21/10/2008

Quando se defende os solos urbanos como propriedade municipal

Descrever Lisboa como uma cidade amiga do ambiente - onde os espaços verdes são um brinco, os transportes públicos funcionam em articulação perfeita com milhares de bicicletas particulares e os desperdícios energéticos e a qualidade do ar são uma preocupação de todos e de cada um - é sonhar com um futuro prometedor, mas certamente longínquo.
O dia-a-dia de Amesterdão, uma metrópole com uma dimensão semelhante à da capital portuguesa (740.000 habitantes), permite acreditar, porém, que os sonhos se podem tornar realidade e que o crescimento desordenado pode dar lugar ao desenvolvimento harmonioso e sustentável.
Sintomático é o facto de a capital holandesa não se contentar com o que tem e que tanto faz pasmar os visitantes. “Queremos ser cada vez mais um terreno fértil para o surgimento de estratégias inovadoras face à ineficiência das infra-estruturas urbanas tradicionais”, repisa o presidente do município local.
Em pleno centro da cidade, a qualquer hora do dia, circula-se tranquilamente de automóvel, de bicicleta, de eléctrico, a pé, ou mesmo de barco pelos seus 165 canais. Ninguém se atropela, um maestro invisível parece reger os fluxos de tráfego, a velocidade média de uns e outros está a léguas de distância do nosso passo de caracol. E estacionar um carro até é quase tão fácil como fazê-lo com uma bicicleta, o que não quer dizer que seja simples e muito menos barato. Mas quem estiver disposto a pagar 4,8 euros por hora consegue um lugar com vista para os canais, mesmo no coração do centro histórico.
Comprar um terreno onde não se pode construir, manobrar na Câmara para o poder urbanizar e depois arrecadar uma mais-valia milionária - eis um jogo de bastidores proibido em Amesterdão.
O motivo é simples: todos os solos são propriedade municipal, à excepção dos que foram comprados por particulares antes de 1896 e que somam 20% do total. “O terreno é propriedade do povo de Amesterdão e a nossa função é aumentar a riqueza do povo”, diz um dos responsáveis do departamento municipal que assegura a gestão dos solos.
O sistema baseia-se numa espécie de aluguer de longa duração negociado entre os interessados em construir num determinado local e o município. O que ali se pode fazer está rigidamente estabelecido na programação do território aprovada previamente e o aluguer, perpétuo ou temporário, está sujeito a revisões periódicas. Em muitos casos, a cedência dos terrenos é objecto de leilão entre os promotores e estes são obrigados, nas zonas habitacionais, a destinar 30% dos fogos à habitação social.
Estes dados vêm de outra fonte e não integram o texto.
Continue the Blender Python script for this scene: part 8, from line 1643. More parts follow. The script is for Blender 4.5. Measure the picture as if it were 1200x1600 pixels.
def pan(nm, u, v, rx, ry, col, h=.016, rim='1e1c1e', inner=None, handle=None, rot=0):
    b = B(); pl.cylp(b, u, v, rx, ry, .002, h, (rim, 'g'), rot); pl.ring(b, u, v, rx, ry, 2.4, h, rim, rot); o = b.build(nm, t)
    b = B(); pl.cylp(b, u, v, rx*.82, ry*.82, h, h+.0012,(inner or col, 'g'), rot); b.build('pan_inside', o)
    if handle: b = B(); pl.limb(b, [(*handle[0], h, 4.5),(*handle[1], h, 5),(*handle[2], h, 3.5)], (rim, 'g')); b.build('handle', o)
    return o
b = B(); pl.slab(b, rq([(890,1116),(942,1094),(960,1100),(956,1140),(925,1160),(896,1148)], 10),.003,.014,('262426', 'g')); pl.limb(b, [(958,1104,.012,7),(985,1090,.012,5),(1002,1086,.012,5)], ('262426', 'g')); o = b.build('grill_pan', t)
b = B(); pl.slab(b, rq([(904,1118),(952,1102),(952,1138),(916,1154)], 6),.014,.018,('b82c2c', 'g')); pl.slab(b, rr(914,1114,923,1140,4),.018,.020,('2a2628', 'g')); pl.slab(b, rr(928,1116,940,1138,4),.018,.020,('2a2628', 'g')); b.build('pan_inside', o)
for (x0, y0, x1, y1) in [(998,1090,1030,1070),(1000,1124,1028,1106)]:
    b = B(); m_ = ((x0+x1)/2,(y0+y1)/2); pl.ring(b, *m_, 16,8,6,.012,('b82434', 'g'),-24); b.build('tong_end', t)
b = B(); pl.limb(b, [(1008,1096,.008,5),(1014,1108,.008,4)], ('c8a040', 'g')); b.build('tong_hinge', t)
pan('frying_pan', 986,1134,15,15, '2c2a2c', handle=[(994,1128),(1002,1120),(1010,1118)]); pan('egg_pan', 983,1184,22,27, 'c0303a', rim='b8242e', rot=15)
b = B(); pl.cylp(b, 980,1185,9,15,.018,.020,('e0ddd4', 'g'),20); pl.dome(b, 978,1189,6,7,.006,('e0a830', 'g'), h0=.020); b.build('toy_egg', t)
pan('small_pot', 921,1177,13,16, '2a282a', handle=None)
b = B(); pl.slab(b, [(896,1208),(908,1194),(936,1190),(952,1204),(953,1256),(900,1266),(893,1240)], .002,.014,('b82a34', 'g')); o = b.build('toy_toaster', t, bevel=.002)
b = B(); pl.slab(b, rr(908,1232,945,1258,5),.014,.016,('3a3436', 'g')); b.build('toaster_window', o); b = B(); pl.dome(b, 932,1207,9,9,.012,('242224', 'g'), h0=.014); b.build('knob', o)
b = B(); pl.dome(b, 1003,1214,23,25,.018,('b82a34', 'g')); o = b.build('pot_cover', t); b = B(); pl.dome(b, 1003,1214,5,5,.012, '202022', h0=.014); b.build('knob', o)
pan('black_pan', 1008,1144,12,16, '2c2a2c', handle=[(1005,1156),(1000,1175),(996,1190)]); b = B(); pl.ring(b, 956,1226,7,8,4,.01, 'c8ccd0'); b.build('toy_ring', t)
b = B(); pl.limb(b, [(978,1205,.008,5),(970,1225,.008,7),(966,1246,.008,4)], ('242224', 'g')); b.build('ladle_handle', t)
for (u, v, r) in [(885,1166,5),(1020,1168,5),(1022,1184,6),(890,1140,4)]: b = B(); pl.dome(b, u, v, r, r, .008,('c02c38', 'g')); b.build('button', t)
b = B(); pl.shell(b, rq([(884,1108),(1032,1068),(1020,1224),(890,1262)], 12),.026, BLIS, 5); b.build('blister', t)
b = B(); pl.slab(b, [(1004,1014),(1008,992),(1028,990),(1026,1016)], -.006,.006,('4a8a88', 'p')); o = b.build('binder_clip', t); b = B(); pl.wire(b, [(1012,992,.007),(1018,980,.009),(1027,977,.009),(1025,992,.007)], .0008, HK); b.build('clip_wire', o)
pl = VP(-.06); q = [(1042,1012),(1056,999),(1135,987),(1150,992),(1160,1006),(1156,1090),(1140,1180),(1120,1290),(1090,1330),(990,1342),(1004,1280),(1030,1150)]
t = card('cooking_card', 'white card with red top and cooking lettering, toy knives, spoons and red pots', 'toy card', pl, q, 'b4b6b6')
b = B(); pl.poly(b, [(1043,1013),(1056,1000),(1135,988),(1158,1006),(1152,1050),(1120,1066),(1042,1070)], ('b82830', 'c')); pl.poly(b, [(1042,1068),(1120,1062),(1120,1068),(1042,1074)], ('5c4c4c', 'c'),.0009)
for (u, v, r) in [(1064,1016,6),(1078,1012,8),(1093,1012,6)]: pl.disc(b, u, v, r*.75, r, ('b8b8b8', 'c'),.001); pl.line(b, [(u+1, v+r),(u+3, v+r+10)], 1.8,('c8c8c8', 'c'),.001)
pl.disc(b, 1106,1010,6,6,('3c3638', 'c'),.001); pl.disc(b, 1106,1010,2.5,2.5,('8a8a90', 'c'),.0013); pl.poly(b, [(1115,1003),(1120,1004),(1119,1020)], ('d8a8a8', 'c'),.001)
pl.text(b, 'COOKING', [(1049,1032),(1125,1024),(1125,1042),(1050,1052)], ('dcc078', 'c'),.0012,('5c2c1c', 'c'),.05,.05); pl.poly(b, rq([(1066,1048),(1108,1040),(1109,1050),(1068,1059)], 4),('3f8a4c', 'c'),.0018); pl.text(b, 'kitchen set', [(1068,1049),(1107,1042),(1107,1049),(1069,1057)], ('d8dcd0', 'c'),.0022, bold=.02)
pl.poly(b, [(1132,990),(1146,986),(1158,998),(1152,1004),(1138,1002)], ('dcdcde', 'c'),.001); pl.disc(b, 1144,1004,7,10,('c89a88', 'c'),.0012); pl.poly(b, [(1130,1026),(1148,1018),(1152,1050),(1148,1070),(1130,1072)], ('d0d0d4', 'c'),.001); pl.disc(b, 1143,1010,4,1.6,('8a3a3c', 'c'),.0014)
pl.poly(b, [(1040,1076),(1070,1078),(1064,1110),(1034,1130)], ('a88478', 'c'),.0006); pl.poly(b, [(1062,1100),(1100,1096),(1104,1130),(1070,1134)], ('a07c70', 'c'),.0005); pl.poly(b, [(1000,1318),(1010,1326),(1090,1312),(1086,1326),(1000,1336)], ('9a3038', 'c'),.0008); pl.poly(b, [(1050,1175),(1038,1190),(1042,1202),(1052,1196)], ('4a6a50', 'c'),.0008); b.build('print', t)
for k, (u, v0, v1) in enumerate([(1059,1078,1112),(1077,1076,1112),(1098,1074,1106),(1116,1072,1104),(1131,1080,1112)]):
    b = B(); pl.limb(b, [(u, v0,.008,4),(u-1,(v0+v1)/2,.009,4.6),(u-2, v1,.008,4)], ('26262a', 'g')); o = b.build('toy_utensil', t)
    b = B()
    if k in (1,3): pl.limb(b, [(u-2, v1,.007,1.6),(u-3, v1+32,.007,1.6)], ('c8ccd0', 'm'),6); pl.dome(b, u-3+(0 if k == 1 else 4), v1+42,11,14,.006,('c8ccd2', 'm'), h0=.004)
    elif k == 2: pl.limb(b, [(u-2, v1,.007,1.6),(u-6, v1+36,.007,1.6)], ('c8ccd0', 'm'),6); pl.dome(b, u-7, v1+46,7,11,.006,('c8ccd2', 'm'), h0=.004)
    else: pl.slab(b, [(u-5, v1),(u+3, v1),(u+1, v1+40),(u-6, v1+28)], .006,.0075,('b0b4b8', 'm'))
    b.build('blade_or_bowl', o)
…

Os objectivos essenciais são três: transferir para a comunidade, através do financiamento das políticas municipais, as mais-valias geradas pelo processo valias de urbanização; assegurar um maior controlo do uso da terra e um planeamento mais eficaz; e contrariar a especulação imobiliária.
Por tudo isto (e muito mais), Amesterdão quer ser capital das cidades sustentáveis 1. Este processo de gestão pública é tão parecido com o dos municípios portugueses, não é?